▶ **Recorded data**:

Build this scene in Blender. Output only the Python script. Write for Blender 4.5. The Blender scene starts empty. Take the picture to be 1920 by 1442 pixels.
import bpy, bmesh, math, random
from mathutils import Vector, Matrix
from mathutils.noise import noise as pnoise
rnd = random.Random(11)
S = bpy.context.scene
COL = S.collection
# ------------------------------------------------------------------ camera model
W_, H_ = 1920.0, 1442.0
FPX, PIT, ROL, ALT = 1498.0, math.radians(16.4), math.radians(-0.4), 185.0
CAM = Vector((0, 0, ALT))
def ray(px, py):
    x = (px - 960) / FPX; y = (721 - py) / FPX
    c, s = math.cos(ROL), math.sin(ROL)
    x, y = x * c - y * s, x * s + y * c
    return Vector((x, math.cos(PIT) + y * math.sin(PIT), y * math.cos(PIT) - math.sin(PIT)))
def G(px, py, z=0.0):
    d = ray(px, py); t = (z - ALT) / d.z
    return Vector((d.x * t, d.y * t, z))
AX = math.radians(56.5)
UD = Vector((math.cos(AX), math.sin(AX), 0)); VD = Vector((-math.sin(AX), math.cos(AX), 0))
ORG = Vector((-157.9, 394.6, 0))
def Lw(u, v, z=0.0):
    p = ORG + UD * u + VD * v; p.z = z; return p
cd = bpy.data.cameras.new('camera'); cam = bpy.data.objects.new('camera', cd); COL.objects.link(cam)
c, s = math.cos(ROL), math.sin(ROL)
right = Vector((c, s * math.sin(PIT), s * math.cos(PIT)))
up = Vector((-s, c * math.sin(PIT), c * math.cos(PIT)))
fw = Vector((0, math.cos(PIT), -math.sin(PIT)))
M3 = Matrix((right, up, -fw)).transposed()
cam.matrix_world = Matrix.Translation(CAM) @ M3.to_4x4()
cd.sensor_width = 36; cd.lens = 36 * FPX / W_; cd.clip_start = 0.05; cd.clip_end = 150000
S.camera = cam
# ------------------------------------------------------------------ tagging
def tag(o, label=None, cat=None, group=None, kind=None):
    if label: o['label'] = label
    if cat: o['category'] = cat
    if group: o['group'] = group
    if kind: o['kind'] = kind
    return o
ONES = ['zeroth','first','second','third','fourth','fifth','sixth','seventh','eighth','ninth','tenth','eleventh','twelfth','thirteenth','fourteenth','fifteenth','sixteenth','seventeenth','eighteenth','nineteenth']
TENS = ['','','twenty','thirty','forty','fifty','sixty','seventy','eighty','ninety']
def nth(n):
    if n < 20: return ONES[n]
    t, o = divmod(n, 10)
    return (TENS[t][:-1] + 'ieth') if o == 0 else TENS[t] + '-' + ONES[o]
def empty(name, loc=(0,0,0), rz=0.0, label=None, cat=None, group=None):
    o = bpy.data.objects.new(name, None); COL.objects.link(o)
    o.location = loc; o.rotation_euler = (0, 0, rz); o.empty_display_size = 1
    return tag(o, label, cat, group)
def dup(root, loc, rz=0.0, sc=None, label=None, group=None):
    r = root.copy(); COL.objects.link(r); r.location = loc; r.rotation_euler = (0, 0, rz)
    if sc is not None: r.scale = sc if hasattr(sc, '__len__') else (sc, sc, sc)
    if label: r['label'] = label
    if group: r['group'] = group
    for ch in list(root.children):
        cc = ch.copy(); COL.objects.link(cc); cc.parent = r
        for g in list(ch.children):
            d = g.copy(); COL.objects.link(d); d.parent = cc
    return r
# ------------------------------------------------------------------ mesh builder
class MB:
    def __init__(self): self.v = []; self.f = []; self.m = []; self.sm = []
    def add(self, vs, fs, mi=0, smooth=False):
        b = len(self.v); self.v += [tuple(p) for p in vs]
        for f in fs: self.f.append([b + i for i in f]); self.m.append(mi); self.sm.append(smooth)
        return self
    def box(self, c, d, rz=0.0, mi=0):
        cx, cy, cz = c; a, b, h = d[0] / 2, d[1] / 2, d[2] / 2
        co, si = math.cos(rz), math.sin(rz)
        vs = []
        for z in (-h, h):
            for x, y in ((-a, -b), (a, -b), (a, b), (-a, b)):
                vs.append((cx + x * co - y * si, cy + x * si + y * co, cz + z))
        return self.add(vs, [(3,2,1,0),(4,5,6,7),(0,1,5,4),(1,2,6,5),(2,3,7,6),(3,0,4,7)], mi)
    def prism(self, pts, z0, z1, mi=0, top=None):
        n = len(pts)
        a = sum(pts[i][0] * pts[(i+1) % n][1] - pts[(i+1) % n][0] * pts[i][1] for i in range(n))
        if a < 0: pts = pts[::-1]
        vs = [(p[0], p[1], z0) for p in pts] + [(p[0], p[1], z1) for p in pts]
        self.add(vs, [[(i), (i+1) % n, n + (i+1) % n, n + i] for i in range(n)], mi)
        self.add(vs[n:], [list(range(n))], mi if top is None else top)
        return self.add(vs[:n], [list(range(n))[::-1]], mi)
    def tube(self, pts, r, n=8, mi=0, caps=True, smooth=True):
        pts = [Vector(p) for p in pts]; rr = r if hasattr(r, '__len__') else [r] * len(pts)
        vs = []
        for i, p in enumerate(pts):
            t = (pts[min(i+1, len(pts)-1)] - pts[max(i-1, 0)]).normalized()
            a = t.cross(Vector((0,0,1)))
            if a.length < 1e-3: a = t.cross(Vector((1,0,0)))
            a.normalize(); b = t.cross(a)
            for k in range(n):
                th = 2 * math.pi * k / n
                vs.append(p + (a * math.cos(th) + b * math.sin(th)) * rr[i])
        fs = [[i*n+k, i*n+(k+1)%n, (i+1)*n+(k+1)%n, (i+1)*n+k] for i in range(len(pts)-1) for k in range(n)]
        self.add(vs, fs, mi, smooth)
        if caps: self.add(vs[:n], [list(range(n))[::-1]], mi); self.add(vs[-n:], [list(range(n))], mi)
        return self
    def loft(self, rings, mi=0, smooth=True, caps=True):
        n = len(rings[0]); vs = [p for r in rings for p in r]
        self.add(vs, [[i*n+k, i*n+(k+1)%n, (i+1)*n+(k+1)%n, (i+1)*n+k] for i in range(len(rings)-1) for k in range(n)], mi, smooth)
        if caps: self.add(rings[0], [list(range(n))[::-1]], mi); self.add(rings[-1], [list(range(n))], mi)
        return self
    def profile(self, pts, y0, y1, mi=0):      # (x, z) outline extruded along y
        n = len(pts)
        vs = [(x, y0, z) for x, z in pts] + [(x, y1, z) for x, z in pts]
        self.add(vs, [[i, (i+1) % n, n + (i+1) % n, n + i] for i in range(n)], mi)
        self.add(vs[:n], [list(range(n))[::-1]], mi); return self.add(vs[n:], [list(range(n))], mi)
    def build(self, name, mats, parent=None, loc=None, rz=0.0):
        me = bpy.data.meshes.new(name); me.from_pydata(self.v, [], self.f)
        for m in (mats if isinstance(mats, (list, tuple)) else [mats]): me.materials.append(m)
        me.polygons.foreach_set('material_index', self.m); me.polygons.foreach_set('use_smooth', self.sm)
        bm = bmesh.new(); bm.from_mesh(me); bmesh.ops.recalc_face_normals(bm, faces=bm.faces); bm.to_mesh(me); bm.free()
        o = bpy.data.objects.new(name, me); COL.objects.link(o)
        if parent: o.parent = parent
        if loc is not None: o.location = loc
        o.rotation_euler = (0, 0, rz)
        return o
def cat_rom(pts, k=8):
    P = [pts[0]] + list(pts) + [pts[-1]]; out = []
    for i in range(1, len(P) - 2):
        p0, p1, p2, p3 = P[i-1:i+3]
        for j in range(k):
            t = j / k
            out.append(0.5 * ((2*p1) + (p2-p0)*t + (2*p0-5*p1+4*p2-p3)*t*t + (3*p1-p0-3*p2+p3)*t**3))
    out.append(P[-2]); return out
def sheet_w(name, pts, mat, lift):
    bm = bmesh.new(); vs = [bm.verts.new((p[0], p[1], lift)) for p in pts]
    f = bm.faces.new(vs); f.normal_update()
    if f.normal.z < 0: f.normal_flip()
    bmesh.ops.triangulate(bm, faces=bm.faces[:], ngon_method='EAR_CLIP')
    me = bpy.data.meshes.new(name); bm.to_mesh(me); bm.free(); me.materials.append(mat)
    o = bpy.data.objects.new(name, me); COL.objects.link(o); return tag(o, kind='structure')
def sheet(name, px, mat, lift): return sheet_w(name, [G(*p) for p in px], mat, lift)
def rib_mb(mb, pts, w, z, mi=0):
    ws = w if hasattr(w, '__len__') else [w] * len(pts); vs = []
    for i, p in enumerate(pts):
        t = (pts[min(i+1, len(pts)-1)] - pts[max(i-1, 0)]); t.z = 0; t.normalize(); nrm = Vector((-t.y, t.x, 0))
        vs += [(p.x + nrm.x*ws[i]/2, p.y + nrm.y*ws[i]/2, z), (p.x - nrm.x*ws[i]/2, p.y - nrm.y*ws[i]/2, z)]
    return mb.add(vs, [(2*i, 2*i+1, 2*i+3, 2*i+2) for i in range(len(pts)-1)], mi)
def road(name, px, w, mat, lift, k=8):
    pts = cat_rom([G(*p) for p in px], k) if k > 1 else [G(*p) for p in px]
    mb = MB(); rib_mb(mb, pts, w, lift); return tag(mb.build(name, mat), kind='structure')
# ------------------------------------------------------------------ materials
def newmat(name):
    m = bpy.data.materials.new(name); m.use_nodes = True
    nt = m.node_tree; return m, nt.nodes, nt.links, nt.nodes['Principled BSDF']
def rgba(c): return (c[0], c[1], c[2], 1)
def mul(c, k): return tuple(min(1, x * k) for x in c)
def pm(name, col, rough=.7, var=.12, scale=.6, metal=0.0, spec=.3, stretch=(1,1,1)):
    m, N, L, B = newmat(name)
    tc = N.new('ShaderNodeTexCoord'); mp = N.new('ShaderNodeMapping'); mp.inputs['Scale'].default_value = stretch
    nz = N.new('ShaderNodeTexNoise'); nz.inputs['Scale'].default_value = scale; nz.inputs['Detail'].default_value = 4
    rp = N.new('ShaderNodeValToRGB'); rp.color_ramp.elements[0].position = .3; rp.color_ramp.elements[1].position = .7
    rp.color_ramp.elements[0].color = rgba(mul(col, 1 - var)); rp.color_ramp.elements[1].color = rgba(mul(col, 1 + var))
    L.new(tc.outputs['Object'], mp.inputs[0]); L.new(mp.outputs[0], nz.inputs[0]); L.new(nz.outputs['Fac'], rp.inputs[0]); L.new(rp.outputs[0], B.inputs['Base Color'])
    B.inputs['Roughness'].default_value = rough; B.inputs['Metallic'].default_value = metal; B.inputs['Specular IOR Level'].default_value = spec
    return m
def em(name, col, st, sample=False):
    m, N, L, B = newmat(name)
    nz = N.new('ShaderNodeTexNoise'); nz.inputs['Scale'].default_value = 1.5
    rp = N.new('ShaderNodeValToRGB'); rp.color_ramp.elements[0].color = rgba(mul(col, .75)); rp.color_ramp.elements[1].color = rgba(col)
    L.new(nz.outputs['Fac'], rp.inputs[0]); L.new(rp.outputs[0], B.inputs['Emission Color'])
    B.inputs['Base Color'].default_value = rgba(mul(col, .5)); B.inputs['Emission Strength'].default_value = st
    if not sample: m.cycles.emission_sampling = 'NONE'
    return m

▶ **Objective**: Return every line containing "scene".

▶ **Answer**:
Build this scene in Blender. Output only the Python script. Write for Blender 4.5. The Blender scene starts empty. Take the picture to be 1920 by 1442 pixels.
S = bpy.context.scene